Among other things: Foresight vs. hindsight
As if it weren’t already under way for months, the official opening of the political season is here. With all the emotional debate, charges and counter-charges, and heated discussions that have taken place during the past several months, I remembered a column I wrote for the Aug. 21, 1975, Flathead Courier. Somehow it still has a timely application:
Fortunate are the folks who are blessed with foresight instead of hindsight. They can look at critical situations in retrospect and think, “Gee, I handled that situation beautifully.”
But then there are the rest of us … or most of us anyway. Our retrospective reaction is usually, “If I only knew then what I know now, I would have responded quite differently.”
How many times have you walked away from a situation, confrontation, or opportunity to think a few minutes later, “I really would have made my point if I had done this …”, or the very common, “Man, if only I’d kept my fat mouth shut instead of sounding off …”

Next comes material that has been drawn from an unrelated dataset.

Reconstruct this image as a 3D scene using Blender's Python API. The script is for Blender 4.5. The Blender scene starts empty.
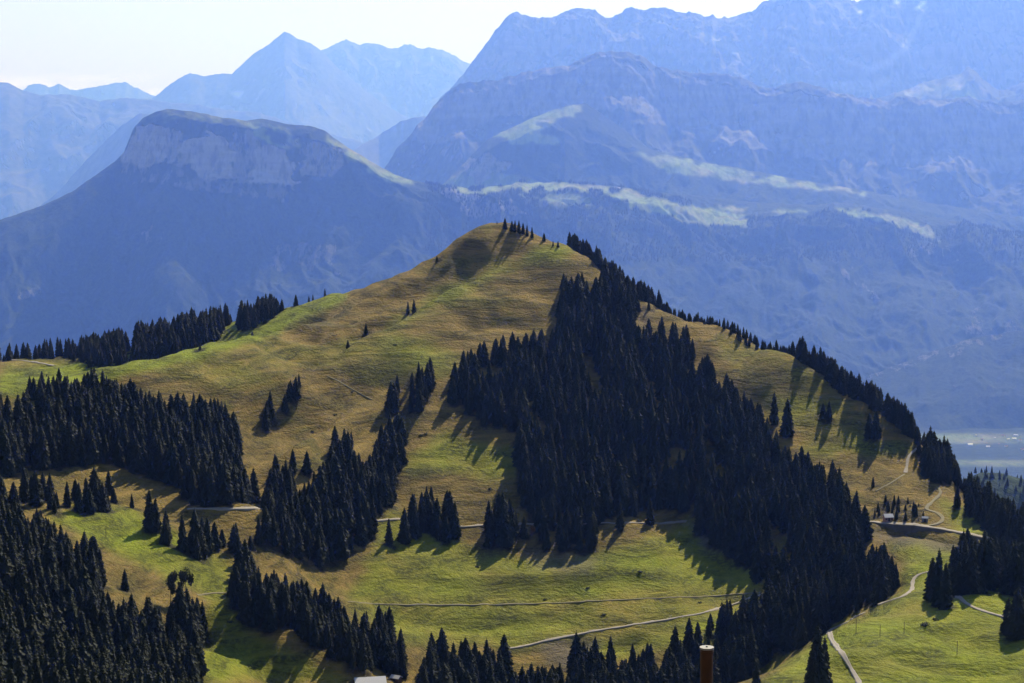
import bpy, bmesh, math, random
import numpy as np
from mathutils import Vector, Matrix

random.seed(7)
RNG = np.random.default_rng(11)
C = bpy.context.scene.collection
SC = bpy.context.scene

# ------------------------------------------------------------------ camera
K = 36.0 / 70.0 / 1024.0
PITCH = math.radians(6.3)
cam_d = bpy.data.cameras.new('camera')
cam_d.lens = 70.0
cam_d.sensor_width = 36.0
cam_d.clip_start = 1.0
cam_d.clip_end = 120000.0
cam = bpy.data.objects.new('camera', cam_d)
cam.location = (0, 0, 0)
cam.rotation_euler = (math.radians(90) - PITCH, 0, 0)
C.objects.link(cam)
SC.camera = cam

# ------------------------------------------------------------------ light, sky, exposure
SUN_EL = math.radians(39)
SUN_AZ = math.radians(20)          # to the right of straight ahead
sun_d = bpy.data.lights.new('sun', 'SUN')
sun_d.energy = 5.0
sun_d.angle = math.radians(0.5)
sun_d.color = (1.0, 0.92, 0.78)
sun = bpy.data.objects.new('sun', sun_d)
to_sun = Vector((math.sin(SUN_AZ) * math.cos(SUN_EL), math.cos(SUN_AZ) * math.cos(SUN_EL), math.sin(SUN_EL)))
sun.rotation_euler = to_sun.to_track_quat('Z', 'Y').to_euler()
sun.location = (0, 0, 500)
C.objects.link(sun)

world = bpy.data.worlds.new('World')
SC.world = world
world.use_nodes = True
wn = world.node_tree.nodes
wl = world.node_tree.links
wn.clear()
w_out = wn.new('ShaderNodeOutputWorld')
w_bg = wn.new('ShaderNodeBackground')
w_sky = wn.new('ShaderNodeTexSky')
w_sky.sky_type = 'NISHITA'
w_sky.sun_disc = False
w_sky.sun_elevation = SUN_EL
w_sky.sun_rotation = SUN_AZ
w_sky.altitude = 1700
w_sky.air_density = 1.0
w_sky.dust_density = 0.8
w_sky.ozone_density = 1.0
w_bg.inputs['Strength'].default_value = 0.10
# thin bright veil of high cloud and a low bank of cloud above the horizon
w_tc = wn.new('ShaderNodeTexCoord')
w_sep = wn.new('ShaderNodeSeparateXYZ'); wl.new(w_tc.outputs['Generated'], w_sep.inputs[0])
w_el = wn.new('ShaderNodeMapRange'); w_el.inputs['From Min'].default_value = 0.0; w_el.inputs['From Max'].default_value = 0.22
w_el.inputs['To Min'].default_value = 0.92; w_el.inputs['To Max'].default_value = 0.0
wl.new(w_sep.outputs['Z'], w_el.inputs['Value'])
w_mx = wn.new('ShaderNodeMix'); w_mx.data_type = 'RGBA'
wl.new(w_el.outputs[0], w_mx.inputs[0]); wl.new(w_sky.outputs[0], w_mx.inputs[6]); w_mx.inputs[7].default_value = (5.05, 4.7, 6.0, 1)
w_vm = wn.new('ShaderNodeVectorMath'); w_vm.operation = 'MULTIPLY'; w_vm.inputs[1].default_value = (22, 22, 75)
wl.new(w_tc.outputs['Generated'], w_vm.inputs[0])
w_no = wn.new('ShaderNodeTexNoise'); w_no.inputs['Scale'].default_value = 1.0; w_no.inputs['Detail'].default_value = 6; w_no.inputs['Roughness'].default_value = 0.6
wl.new(w_vm.outputs[0], w_no.inputs['Vector'])
w_nr = wn.new('ShaderNodeMapRange'); w_nr.inputs['From Min'].default_value = 0.45; w_nr.inputs['From Max'].default_value = 0.62
wl.new(w_no.outputs['Fac'], w_nr.inputs['Value'])
w_lo = wn.new('ShaderNodeMapRange'); w_lo.inputs['From Min'].default_value = 0.014; w_lo.inputs['From Max'].default_value = 0.024
w_lo.inputs['To Min'].default_value = 1.0; w_lo.inputs['To Max'].default_value = 0.0
wl.new(w_sep.outputs['Z'], w_lo.inputs['Value'])
w_mu = wn.new('ShaderNodeMath'); w_mu.operation = 'MULTIPLY'; wl.new(w_nr.outputs[0], w_mu.inputs[0]); wl.new(w_lo.outputs[0], w_mu.inputs[1])
w_m2 = wn.new('ShaderNodeMix'); w_m2.data_type = 'RGBA'
wl.new(w_mu.outputs[0], w_m2.inputs[0]); wl.new(w_mx.outputs[2], w_m2.inputs[6]); w_m2.inputs[7].default_value = (8.5, 8.0, 8.5, 1)
wl.new(w_m2.outputs[2], w_bg.inputs['Color'])
wl.new(w_bg.outputs[0], w_out.inputs['Surface'])

SC.view_settings.view_transform = 'Standard'
SC.view_settings.look = 'None'
SC.view_settings.exposure = 0.34
SC.view_settings.gamma = 1.0
SC.view_settings.use_curve_mapping = False
SC.render.engine = 'CYCLES'
SC.cycles.use_denoising = True
SC.cycles.max_bounces = 5
SC.cycles.diffuse_bounces = 2
SC.cycles.glossy_bounces = 1
SC.cycles.volume_bounces = 2
SC.cycles.transparent_max_bounces = 4

HAZE_DENSITY = 3.45e-5
HAZE_COLOR = (0.145, 0.282, 1.0)
HAZE_G = 0.55

# ------------------------------------------------------------------ helpers: picking, noise, masks
CP, SP = math.cos(PITCH), math.sin(PITCH)

def ray(px, py):
    """direction of a photo pixel scaled to Y = 1"""
    u = (np.asarray(px, float) - 512) * K
    v = (341.5 - np.asarray(py, float)) * K
    yy = CP + v * SP
    zz = -SP + v * CP
    return u / yy, zz / yy

def at(px, py, Y):
    a, b = ray(px, py)
    return a * Y, np.asarray(Y, float) + 0 * a, b * Y

def project(x, y, z):
    f = y * CP - z * SP
    up = y * SP + z * CP
    f = np.maximum(f, 1e-3)
    return 512 + x / f / K, 341.5 - up / f / K

_PERM = np.random.default_rng(3).permutation(4096)
_GR = np.random.default_rng(4).uniform(0, 2 * math.pi, 4096)
_GX, _GY = np.cos(_GR), np.sin(_GR)

def noise2(x, y):
    x = np.asarray(x, float); y = np.asarray(y, float)
    xi = np.floor(x).astype(np.int64); yi = np.floor(y).astype(np.int64)
    xf = x - xi; yf = y - yi
    def g(ix, iy, dx, dy):
        h = _PERM[(_PERM[ix & 4095] + iy) & 4095]
        return _GX[h] * dx + _GY[h] * dy
    u = xf * xf * xf * (xf * (xf * 6 - 15) + 10)
    v = yf * yf * yf * (yf * (yf * 6 - 15) + 10)
    a = g(xi, yi, xf, yf); b = g(xi + 1, yi, xf - 1, yf)
    c = g(xi, yi + 1, xf, yf - 1); d = g(xi + 1, yi + 1, xf - 1, yf - 1)
    return ((a + (b - a) * u) * (1 - v) + (c + (d - c) * u) * v) * 1.5

def fbm(x, y, octv=4, gain=0.5):
    s = 0; a = 1.0; f = 1.0
    for i in range(octv):
        s = s + a * noise2(x * f + 17.3 * i, y * f - 9.1 * i)
        a *= gain; f *= 2.03
    return s

def ridged(x, y, octv=4, gain=0.5):
    s = 0; a = 1.0; f = 1.0
    for i in range(octv):
        s = s + a * (1 - 2 * np.abs(noise2(x * f + 31.7 * i, y * f + 5.3 * i)))
        a *= gain; f *= 2.07
    return s

# masks are drawn on a canvas that reaches beyond the frame by MG pixels
MG = 160
CW, CH = 1024 + 2 * MG, 683 + 2 * MG
_CX, _CY = np.meshgrid(np.arange(CW) - MG, np.arange(CH) - MG)

def inside(px, py, poly):
    px = np.asarray(px, float); py = np.asarray(py, float)
    r = np.zeros(px.shape, bool)
    n = len(poly)
    for i in range(n):
        x1, y1 = poly[i]; x2, y2 = poly[(i + 1) % n]
        if y1 == y2:
            continue
        c = ((y1 > py) != (y2 > py)) & (px < (x2 - x1) * (py - y1) / (y2 - y1) + x1)
        r ^= c
    return r

def blur(m, rad):
    if rad < 1:
        return m
    k = np.arange(-3 * rad, 3 * rad + 1)
    w = np.exp(-(k / rad) ** 2 / 2); w /= w.sum()
    m = np.apply_along_axis(lambda v: np.convolve(v, w, 'same'), 0, m)
    return np.apply_along_axis(lambda v: np.convolve(v, w, 'same'), 1, m)

def mask(polys, rad=3, wob=0):
    m = np.zeros((CH, CW), np.float32)
    wx = wy = 0
    if wob:
        wx = wob * fbm(_CX / 22.0, _CY / 11.0, 3); wy = wob * 0.6 * fbm(_CX / 22.0 + 50, _CY / 11.0, 3)
    for p in polys:
        val = 1.0
        if isinstance(p, tuple):
            val, p = p
        m = np.maximum(m, val * inside(_CX + wx, _CY + wy, p))
    return blur(m, rad)

def sample(m, px, py):
    x = np.clip(px + MG, 0, CW - 2); y = np.clip(py + MG, 0, CH - 2)
    xi = x.astype(int); yi = y.astype(int); xf = x - xi; yf = y - yi
    return (m[yi, xi] * (1 - xf) + m[yi, xi + 1] * xf) * (1 - yf) + (m[yi + 1, xi] * (1 - xf) + m[yi + 1, xi + 1] * xf) * yf

def grid_mesh(name, X, Y, Z, attrs=None, smooth=True):
    nr, nc = X.shape
    me = bpy.data.meshes.new(name)
    co = np.stack([X, Y, Z], -1).reshape(-1, 3).astype(np.float32)
    idx = np.arange(nr * nc).reshape(nr, nc)
    q = np.stack([idx[:-1, :-1], idx[:-1, 1:], idx[1:, 1:], idx[1:, :-1]], -1).reshape(-1, 4)
    me.vertices.add(len(co)); me.vertices.foreach_set('co', co.ravel())
    me.loops.add(q.size); me.loops.foreach_set('vertex_index', q.ravel().astype(np.int32))
    me.polygons.add(len(q)); me.polygons.foreach_set('loop_start', (np.arange(len(q)) * 4).astype(np.int32))
    me.update(calc_edges=True)
    me.polygons.foreach_set('use_smooth', np.full(len(q), smooth))
    for k, v in (attrs or {}).items():
        a = me.attributes.new(k, 'FLOAT', 'POINT')
        a.data.foreach_set('value', np.ascontiguousarray(v, dtype=np.float32).ravel())
    return me

def raw_mesh(name, verts, faces, smooth=False):
    me = bpy.data.meshes.new(name)
    me.from_pydata([tuple(v) for v in verts], [], [tuple(f) for f in faces])
    me.update()
    if smooth:
        me.polygons.foreach_set('use_smooth', np.full(len(me.polygons), True))
    return me

def put(name, me, mat=None, parent=None, loc=None):
    if mat is not None:
        me.materials.clear(); me.materials.append(mat)
    o = bpy.data.objects.new(name, me)
    if parent is not None:
        o.parent = parent
    if loc is not None:
        o.location = loc
    C.objects.link(o)
    return o

def tag(o, label=None, cat=None, group=None, kind=None):
    if label: o['label'] = label
    if cat: o['category'] = cat
    if group: o['group'] = group
    if kind: o['kind'] = kind
    return o

def empty(name, loc, rz=0.0):
    o = bpy.data.objects.new(name, None)
    o.empty_display_size = 1
    o.location = loc; o.rotation_euler = (0, 0, rz)
    C.objects.link(o)
    return o

# ------------------------------------------------------------------ materials
def new_mat(name):
    m = bpy.data.materials.new(name); m.use_nodes = True
    nt = m.node_tree
    return m, nt, nt.nodes, nt.links, nt.nodes['Principled BSDF']

def N(nt, kind, **kw):
    n = nt.nodes.new(kind)
    for k, v in kw.items():
        if k in n.inputs: n.inputs[k].default_value = v
        else: setattr(n, k, v)
    return n

def mixc(nt, fac, a, b, mode='MIX'):
    n = nt.nodes.new('ShaderNodeMix'); n.data_type = 'RGBA'; n.blend_type = mode
    def s(i, v):
        if hasattr(v, 'is_output') or hasattr(v, 'node'): nt.links.new(v, n.inputs[i])
        elif isinstance(v, (int, float)): n.inputs[i].default_value = v
        else: n.inputs[i].default_value = (*v, 1)
    s(0, fac); s(6, a); s(7, b)
    return n.outputs[2]

def mathn(nt, op, a, b=0.0, clamp=False):
    n = nt.nodes.new('ShaderNodeMath'); n.operation = op; n.use_clamp = clamp
    for i, v in ((0, a), (1, b)):
        if hasattr(v, 'node'): nt.links.new(v, n.inputs[i])
        else: n.inputs[i].default_value = v
    return n.outputs[0]

def scaled_noise(nt, scale, nscale, detail=4, rough=0.55, dist=0.0):
    g = nt.nodes.new('ShaderNodeNewGeometry')
    m = nt.nodes.new('ShaderNodeVectorMath'); m.operation = 'MULTIPLY'
    m.inputs[1].default_value = scale
    nt.links.new(g.outputs['Position'], m.inputs[0])
    n = nt.nodes.new('ShaderNodeTexNoise')
    n.inputs['Scale'].default_value = nscale
    n.inputs['Detail'].default_value = detail
    n.inputs['Roughness'].default_value = rough
    n.inputs['Distortion'].default_value = dist
    nt.links.new(m.outputs[0], n.inputs['Vector'])
    return n.outputs['Fac']

def ramp(nt, fac, stops):
    r = nt.nodes.new('ShaderNodeMapRange')
    r.inputs['From Min'].default_value = stops[0]; r.inputs['From Max'].default_value = stops[1]
    nt.links.new(fac, r.inputs['Value'])
    return r.outputs[0]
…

Especially regretted can be the times that one responds in anger with anger, instead of backing off and discussing the problem later when cooler, more objective emotions prevail. Sometimes it takes only a few minutes – or seconds – to destroy years of friendship.
And how many mutual problems have been compounded, complicated and unnecessarily prolonged by attitudes of antagonism, belligerence and suspicion – when if discussed in a calm atmosphere, it would be seen that most folks are seeking a just and fair solution?
Communication is certainly a basic need of people everywhere.